# Start of Entries provided

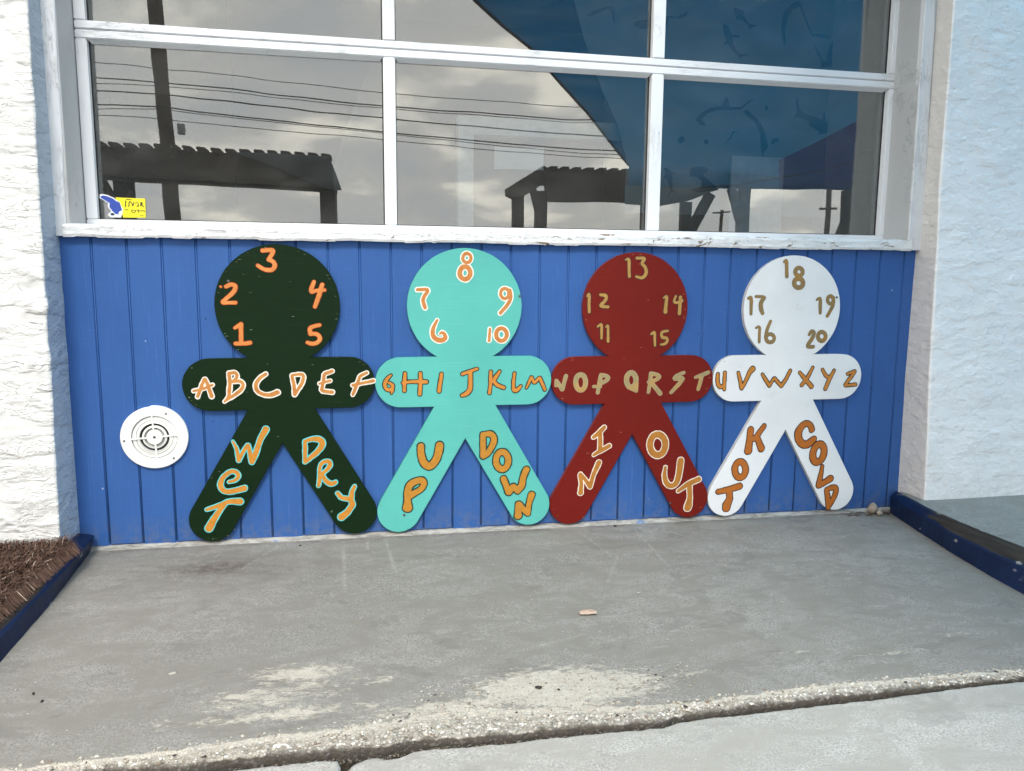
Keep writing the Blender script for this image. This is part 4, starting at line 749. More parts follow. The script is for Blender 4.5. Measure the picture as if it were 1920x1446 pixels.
# raised walkways either side of the ramp
mb = MB()
_w = [(7.0, -3.2), (7.0, 0.0), (2.34, 0.0), (2.305, -0.03), (2.285, -0.15), (2.268, -0.35), (2.265, -3.2)]
mb.add([(x, y, 0.040) for x, y in _w] + [(x, y, -0.2) for x, y in _w], [tuple(range(7))] + [(i + 7, (i + 1) % 7 + 7, (i + 1) % 7, i) for i in range(7)])
tag(mb.build('raised_walkway', M_WALK, bevel=0.004), kind='structure')
mb = MB(); mb.box(-7.0, -0.66, -3.2, 0.0, -0.2, 0.036)
tag(mb.build('raised_walkway', M_WALK, bevel=0.004), kind='structure')

# ---- navy painted curb planks
def curb(name, label, ys, xface_b, xface_t, xback, ztop, zback, side, wornf, seed):
    yy = np.linspace(ys[0], ys[-1], 150)
    fb = np.interp(yy, ys, xface_b); ft = np.interp(yy, ys, xface_t); bk = np.interp(yy, ys, xback)
    zt = np.interp(yy, ys, ztop)
    prof = []
    wob = jag(yy, seed, 0.0015, 18)
    def L(a, b, t): return a + (b - a) * t
    for t in (0, .35, .7, .92): prof.append((L(fb, ft, t) + wob, L(-0.05 + 0*zt, zt, t), 0.0 + 0*yy))
    for t, dz in ((0.06, .35), (.18, .75), (.35, 1.0), (.6, 1.0), (.85, .9), (1.0, .6)):
        prof.append((L(ft, bk, t) + wob, zt + (zback - zt) * min(1, t * 1.3) + 0.004 * dz - 0.004, np.full_like(yy, 1.0) * (0.25 if t < .1 else 1)))
    prof.append((bk, np.full_like(yy, -0.05), 0 * yy))
    P = np.stack([np.stack([q[0], yy, q[1] + (fbm(yy*25, yy*0+i, 3, seed) - .5) * .002], -1) for i, q in enumerate(prof)], 0)
    worn = np.stack([q[2] * wornf(yy) for q in prof], 0)
    P = np.concatenate([P, P[:1]], 0); worn = np.concatenate([worn, worn[:1]], 0)
    o = grid_obj(name, P, M_NAVY, None, dict(worn=worn), flip=(side < 0), smooth=False)
    # end caps
    me = o.data; bm = bmesh.new(); bm.from_mesh(me)
    bmesh.ops.remove_doubles(bm, verts=bm.verts, dist=1e-5)
    bmesh.ops.holes_fill(bm, edges=[e_ for e_ in bm.edges if e_.is_boundary], sides=0)
    bmesh.ops.recalc_face_normals(bm, faces=bm.faces)
    bm.to_mesh(me); bm.free()
    return tag(o, label, 'curb', 'navy curb planks')
curb('curb_plank', 'navy blue curb plank with worn black top on the right side of the ramp', [-1.45, -0.79, -0.65, -0.45, -0.28, -0.012],
     [2.14, 2.153, 2.167, 2.199, 2.235, 2.293], [2.17, 2.190, 2.190, 2.205, 2.235, 2.288], [2.27, 2.270, 2.272, 2.268, 2.275, 2.318],
     [0.020, 0.020, 0.018, 0.018, 0.022, 0.028], 0.045, 1, lambda y: np.clip((-y - 0.10) * 3.0, 0, 0.95), 4)
curb('curb_plank', 'navy blue curb plank under the brown mat on the left side of the ramp', [-1.45, -0.755, -0.39, -0.03, 0.0],
     [-0.55, -0.569, -0.583, -0.613, -0.616], [-0.575, -0.588, -0.584, -0.588, -0.590], [-0.665, -0.667, -0.662, -0.655, -0.655],
     [0.022, 0.022, 0.026, 0.034, 0.034], 0.042, -1, lambda y: np.clip((-y - 0.22) * 3.2, 0.0, 0.9), 8)

# ---- brown coir mat on the left walkway
mat_t = thing('coir_mat', 'shaggy brown coir mat with frayed edges on the left walkway', 'mat', (-0.95, -0.5, 0.04))
def mat_edge(y): return np.interp(y, [-1.4, -0.60, -0.33, -0.03, 0.0], [-0.645, -0.628, -0.620, -0.602, -0.595])
ys_ = np.linspace(-1.09, -0.135, 60)
P = []
for y in ys_:
    ex = mat_edge(y) - 0.012
    P.append([(-1.25, y, 0.038), (-1.25, y, 0.050), ((-1.25+ex)/2, y, 0.051), (ex - 0.02, y, 0.050), (ex, y, 0.047), (ex, y, 0.041)])
ob = grid_obj('backing', np.array(P), M_COIR, mat_t); ob.matrix_parent_inverse = Matrix.Translation((0.95, 0.5, -0.04))
def fibres():
    rng = np.random.default_rng(5)
    N = 62000
    y = -0.13 - rng.random(N) ** 1.0 * 0.95
    ex = np.array(mat_edge(y))
    u = rng.random(N)
    x = ex - 0.01 - u * 0.62
    edge = rng.random(N) < 0.16
    x = np.where(edge, ex - 0.015 - rng.random(N) * 0.03, x)
    z0 = np.full(N, 0.046)
    ang = rng.random(N) * 2 * np.pi
    lean = 0.012 + rng.random(N) * 0.022
    lean = np.where(edge, 0.02 + rng.random(N) * 0.04, lean)
    dx = np.cos(ang) * lean + 0.006; dy = np.sin(ang) * lean - 0.006
    clump = fbm(y * 40, x * 30, 2, 9)
    dx = np.where(edge, 0.012 + rng.random(N) ** 2 * 0.045, dx); dy = np.where(edge, -0.010 - 0.03 * clump + (rng.random(N) - .5) * 0.012, dy)
    hh = 0.012 + rng.random(N) * 0.026
    hh = np.where(edge, 0.006 + rng.random(N) * 0.012, hh)
    w = 0.0006 + rng.random(N) * 0.0006
    px = -dy; py = dx; L = np.hypot(px, py) + 1e-6; px, py = px / L * w, py / L * w
    V = np.zeros((N, 6, 3))
    for k, (t, zz, ww) in enumerate(((0, 0, 1), (0.55, 0.85, 0.9), (1.0, 1.0, 0.35))):
        zt = z0 + hh * zz
        if k == 2: zt = np.where(edge, 0.040 - rng.random(N) * 0.006, zt)
        V[:, 2*k, 0] = x + dx*t - px*ww; V[:, 2*k, 1] = y + dy*t - py*ww; V[:, 2*k, 2] = zt
        V[:, 2*k+1, 0] = x + dx*t + px*ww; V[:, 2*k+1, 1] = y + dy*t + py*ww; V[:, 2*k+1, 2] = zt + 0.0005
    V[:, :, 1] = np.minimum(V[:, :, 1], -0.122)
    base = (np.arange(N) * 6)[:, None]
    F = np.concatenate([base + [0, 1, 3, 2], base + [2, 3, 5, 4]], 0)
    me = bpy.data.meshes.new('pile')
    me.vertices.add(N*6); me.vertices.foreach_set('co', V.reshape(-1).astype(np.float32))
    me.loops.add(F.size); me.loops.foreach_set('vertex_index', F.reshape(-1).astype(np.int32))
    me.polygons.add(len(F)); me.polygons.foreach_set('loop_start', (np.arange(len(F))*4).astype(np.int32))
    t = rng.random(N); c = np.stack([0.062 + 0.14*t**2, 0.036 + 0.085*t**2, 0.027 + 0.064*t**2, np.ones(N)], -1)
    pale = rng.random(N) < 0.012; c[pale] = (0.5, 0.42, 0.34, 1)
    a = me.color_attributes.new('tone', 'FLOAT_COLOR', 'POINT'); a.data.foreach_set('color', np.repeat(c, 6, 0).reshape(-1).astype(np.float32))
    me.materials.append(M_FIBRE); me.update(calc_edges=True); me.validate()
    o = bpy.data.objects.new('pile', me); COL.objects.link(o); o.parent = mat_t
    o.matrix_parent_inverse = Matrix.Translation((0.95, 0.5, -0.04)); o['kind'] = 'stuff'
fibres()

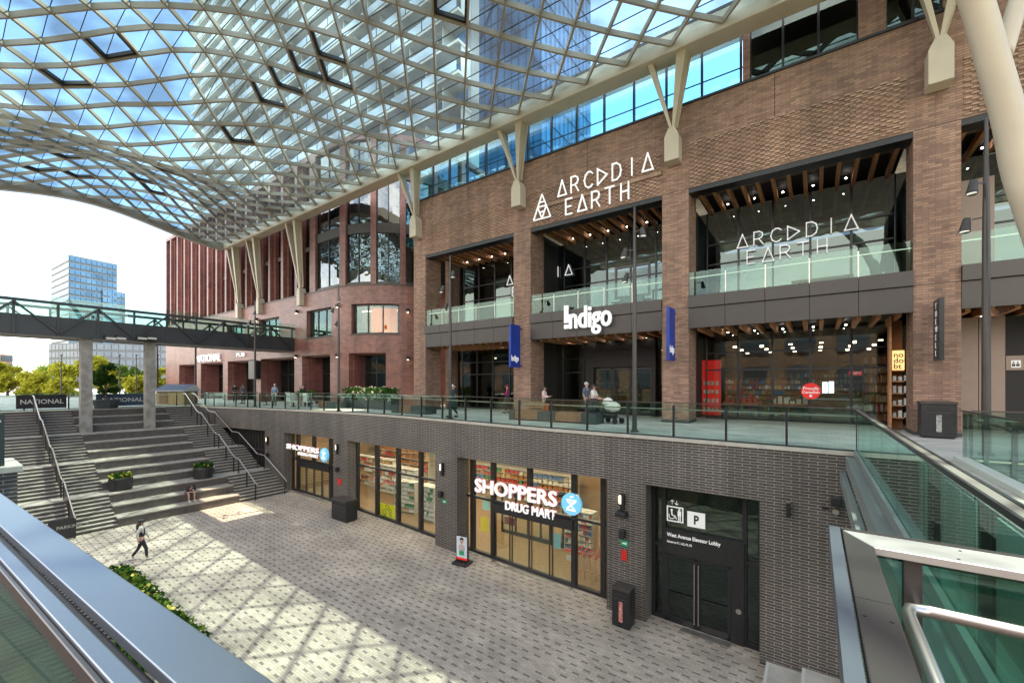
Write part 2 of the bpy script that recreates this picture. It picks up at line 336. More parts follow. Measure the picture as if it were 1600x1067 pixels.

# End of Entries provided

Locate the lines above that contain "part" and copy them.

Keep writing the Blender script for this image. This is part 4, starting at line 749. More parts follow. The script is for Blender 4.5. Measure the picture as if it were 1920x1446 pixels.
Write part 2 of the bpy script that recreates this picture. It picks up at line 336. More parts follow. Measure the picture as if it were 1600x1067 pixels.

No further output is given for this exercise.